Fluid System Stability Analysis Techniques

Fluid systems, or networks, consist of multiple components that work together to achieve some desired thermofluid state. For any generic application, this fluid state can be a combination of the fluid pressure, flow rate, enthalpy, or species concentration. Fluid system components, such as pumps and valves, are often governed by nonlinear differential equations, resulting in complex component-to-component interactions. System-level fluid network stability occurs when the flow through the system can maintain a steady-state solution in the presence of small perturbations, which depends on these component interactions. System instability, however, can go undetected until issues arise during integrated system testing.

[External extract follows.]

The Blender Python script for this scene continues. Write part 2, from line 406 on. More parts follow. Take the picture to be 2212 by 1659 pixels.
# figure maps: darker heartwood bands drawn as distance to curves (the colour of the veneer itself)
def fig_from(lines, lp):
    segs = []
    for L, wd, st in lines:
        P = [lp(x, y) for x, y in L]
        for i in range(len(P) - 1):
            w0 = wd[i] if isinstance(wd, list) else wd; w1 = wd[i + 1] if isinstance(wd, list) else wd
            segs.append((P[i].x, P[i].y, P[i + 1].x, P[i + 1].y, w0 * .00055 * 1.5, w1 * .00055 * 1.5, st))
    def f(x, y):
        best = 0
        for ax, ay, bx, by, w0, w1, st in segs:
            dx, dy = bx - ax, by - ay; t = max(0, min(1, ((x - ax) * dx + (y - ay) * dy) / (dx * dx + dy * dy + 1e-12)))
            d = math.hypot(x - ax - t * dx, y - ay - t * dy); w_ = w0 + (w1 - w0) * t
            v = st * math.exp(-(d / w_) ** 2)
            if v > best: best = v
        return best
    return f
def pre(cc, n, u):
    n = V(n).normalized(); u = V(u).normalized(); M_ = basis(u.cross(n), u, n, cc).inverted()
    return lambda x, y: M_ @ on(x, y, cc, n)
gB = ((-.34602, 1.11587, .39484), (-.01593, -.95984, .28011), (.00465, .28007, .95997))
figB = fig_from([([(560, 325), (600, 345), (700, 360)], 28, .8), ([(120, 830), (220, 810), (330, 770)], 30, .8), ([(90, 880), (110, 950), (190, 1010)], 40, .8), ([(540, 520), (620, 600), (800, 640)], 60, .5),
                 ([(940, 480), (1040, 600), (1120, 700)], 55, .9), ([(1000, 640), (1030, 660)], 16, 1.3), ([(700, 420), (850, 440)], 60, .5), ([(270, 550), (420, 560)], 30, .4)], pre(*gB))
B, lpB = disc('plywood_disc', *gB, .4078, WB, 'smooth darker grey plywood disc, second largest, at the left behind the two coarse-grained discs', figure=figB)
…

This presentation explores a method for system designers to think of the fluid network as an assembly of components, each with their own thermofluid surfaces of partial stability, called nullclines. The intersections of all nullclines yields system-level solutions, called equilibrium points. When designers define operating points, they are tuning system parameters so that these equilibrium points move to the desired location in the thermofluid state plane. However, linearization theory shows us that the dynamic behavior around these points can be unstable. The local stability of these equilibrium points can be assessed analytically with eigen-analysis, or numerically by propagating state-plane samples to construct a phase portrait. Investigating a phase portrait can help designers gain a qualitative understanding of a system’s dynamic performance. This understanding can then help inform requirement definitions, component selection, and operational procedures. This presentation includes an example of the phase portrait technique on a system featuring a centrifugal pump and a back-pressure regulator (BPR). Numerical modeling of this system suggests that equilibrium points on the left-hand side of the pump curve are dynamically unstable.